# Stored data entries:
+++++
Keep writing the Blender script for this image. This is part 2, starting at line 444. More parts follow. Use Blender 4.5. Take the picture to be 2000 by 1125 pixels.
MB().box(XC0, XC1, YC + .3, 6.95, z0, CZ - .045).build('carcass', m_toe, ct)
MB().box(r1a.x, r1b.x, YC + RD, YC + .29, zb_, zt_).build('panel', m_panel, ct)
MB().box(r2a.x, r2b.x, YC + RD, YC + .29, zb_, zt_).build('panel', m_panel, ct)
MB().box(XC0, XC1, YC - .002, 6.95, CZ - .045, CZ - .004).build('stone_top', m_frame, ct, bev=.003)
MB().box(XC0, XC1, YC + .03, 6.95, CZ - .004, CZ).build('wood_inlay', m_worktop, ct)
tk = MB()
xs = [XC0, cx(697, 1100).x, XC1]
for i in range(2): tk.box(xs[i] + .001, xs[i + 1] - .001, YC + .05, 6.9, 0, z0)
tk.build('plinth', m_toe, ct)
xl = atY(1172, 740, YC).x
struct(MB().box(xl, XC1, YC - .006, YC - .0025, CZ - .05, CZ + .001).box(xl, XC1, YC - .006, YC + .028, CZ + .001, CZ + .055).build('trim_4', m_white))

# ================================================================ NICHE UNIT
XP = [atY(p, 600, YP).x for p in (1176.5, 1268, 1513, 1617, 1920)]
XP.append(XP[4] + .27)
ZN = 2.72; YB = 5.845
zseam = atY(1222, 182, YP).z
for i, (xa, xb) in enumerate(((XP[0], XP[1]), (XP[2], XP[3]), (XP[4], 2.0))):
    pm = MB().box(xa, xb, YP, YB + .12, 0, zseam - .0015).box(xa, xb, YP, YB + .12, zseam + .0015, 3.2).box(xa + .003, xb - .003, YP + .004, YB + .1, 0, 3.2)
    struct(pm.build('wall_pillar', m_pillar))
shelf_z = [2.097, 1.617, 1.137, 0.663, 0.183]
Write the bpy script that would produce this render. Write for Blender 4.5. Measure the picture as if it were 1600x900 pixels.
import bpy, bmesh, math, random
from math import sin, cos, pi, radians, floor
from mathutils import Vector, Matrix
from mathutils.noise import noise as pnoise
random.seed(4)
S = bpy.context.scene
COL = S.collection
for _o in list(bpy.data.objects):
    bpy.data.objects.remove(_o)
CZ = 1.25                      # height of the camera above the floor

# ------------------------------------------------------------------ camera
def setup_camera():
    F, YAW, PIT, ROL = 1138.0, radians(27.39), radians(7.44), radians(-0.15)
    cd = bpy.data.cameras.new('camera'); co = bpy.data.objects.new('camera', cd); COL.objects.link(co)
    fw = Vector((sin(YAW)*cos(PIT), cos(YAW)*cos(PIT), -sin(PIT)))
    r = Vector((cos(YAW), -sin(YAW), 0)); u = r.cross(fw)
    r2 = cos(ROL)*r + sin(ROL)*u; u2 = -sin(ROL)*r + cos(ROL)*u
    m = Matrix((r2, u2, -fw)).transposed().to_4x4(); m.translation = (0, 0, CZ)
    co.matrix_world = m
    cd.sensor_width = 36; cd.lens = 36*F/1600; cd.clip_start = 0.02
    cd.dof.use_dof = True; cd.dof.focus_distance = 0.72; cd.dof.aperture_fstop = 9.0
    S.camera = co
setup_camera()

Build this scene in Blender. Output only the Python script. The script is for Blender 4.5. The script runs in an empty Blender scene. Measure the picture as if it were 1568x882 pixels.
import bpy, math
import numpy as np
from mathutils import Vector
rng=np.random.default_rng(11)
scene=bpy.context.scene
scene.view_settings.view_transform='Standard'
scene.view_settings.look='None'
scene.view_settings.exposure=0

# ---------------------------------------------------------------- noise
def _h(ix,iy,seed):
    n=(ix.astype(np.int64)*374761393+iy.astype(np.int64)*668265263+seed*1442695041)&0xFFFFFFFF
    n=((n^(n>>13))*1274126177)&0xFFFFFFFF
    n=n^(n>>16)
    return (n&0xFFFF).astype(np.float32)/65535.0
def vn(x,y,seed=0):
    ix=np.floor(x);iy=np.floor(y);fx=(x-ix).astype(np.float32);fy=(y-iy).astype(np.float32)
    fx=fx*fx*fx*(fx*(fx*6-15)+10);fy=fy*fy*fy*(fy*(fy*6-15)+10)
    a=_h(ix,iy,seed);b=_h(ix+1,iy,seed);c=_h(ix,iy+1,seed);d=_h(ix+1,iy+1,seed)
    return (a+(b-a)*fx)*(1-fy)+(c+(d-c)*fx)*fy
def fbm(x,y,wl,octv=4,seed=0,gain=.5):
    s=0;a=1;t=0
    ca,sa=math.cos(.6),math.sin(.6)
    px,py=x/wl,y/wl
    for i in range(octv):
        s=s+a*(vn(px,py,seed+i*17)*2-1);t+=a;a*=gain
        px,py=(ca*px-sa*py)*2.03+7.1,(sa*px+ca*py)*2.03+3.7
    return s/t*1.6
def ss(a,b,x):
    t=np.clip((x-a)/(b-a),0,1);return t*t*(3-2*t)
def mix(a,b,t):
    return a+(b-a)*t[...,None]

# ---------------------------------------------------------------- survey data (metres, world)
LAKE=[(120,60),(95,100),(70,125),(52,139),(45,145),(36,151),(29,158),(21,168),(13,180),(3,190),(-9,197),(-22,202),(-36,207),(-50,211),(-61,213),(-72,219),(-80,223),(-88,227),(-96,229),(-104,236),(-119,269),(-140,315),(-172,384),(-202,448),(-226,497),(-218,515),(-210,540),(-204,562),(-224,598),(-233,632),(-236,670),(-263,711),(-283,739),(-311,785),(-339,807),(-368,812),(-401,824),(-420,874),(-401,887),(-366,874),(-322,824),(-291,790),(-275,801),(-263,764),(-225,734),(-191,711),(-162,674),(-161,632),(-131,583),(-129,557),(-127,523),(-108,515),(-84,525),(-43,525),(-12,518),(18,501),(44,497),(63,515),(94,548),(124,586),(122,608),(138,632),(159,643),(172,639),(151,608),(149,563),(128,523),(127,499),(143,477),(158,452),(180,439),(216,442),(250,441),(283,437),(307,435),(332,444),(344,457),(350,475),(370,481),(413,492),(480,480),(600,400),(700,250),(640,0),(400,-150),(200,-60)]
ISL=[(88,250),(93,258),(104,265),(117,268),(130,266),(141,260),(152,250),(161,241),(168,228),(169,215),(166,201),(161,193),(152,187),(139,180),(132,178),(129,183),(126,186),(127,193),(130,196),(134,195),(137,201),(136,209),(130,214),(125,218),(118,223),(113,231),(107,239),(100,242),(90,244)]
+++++
# TASK TO COMPLETE:
From the top of the listing above, restate each line word for word up to and including the line with "struct(MB().box(xl, XC1, YC"; add nothing else.

# COMPLETED TASK:
Keep writing the Blender script for this image. This is part 2, starting at line 444. More parts follow. Use Blender 4.5. Take the picture to be 2000 by 1125 pixels.
MB().box(XC0, XC1, YC + .3, 6.95, z0, CZ - .045).build('carcass', m_toe, ct)
MB().box(r1a.x, r1b.x, YC + RD, YC + .29, zb_, zt_).build('panel', m_panel, ct)
MB().box(r2a.x, r2b.x, YC + RD, YC + .29, zb_, zt_).build('panel', m_panel, ct)
MB().box(XC0, XC1, YC - .002, 6.95, CZ - .045, CZ - .004).build('stone_top', m_frame, ct, bev=.003)
MB().box(XC0, XC1, YC + .03, 6.95, CZ - .004, CZ).build('wood_inlay', m_worktop, ct)
tk = MB()
xs = [XC0, cx(697, 1100).x, XC1]
for i in range(2): tk.box(xs[i] + .001, xs[i + 1] - .001, YC + .05, 6.9, 0, z0)
tk.build('plinth', m_toe, ct)
xl = atY(1172, 740, YC).x
struct(MB().box(xl, XC1, YC - .006, YC - .0025, CZ - .05, CZ + .001).box(xl, XC1, YC - .006, YC + .028, CZ + .001, CZ + .055).build('trim_4', m_white))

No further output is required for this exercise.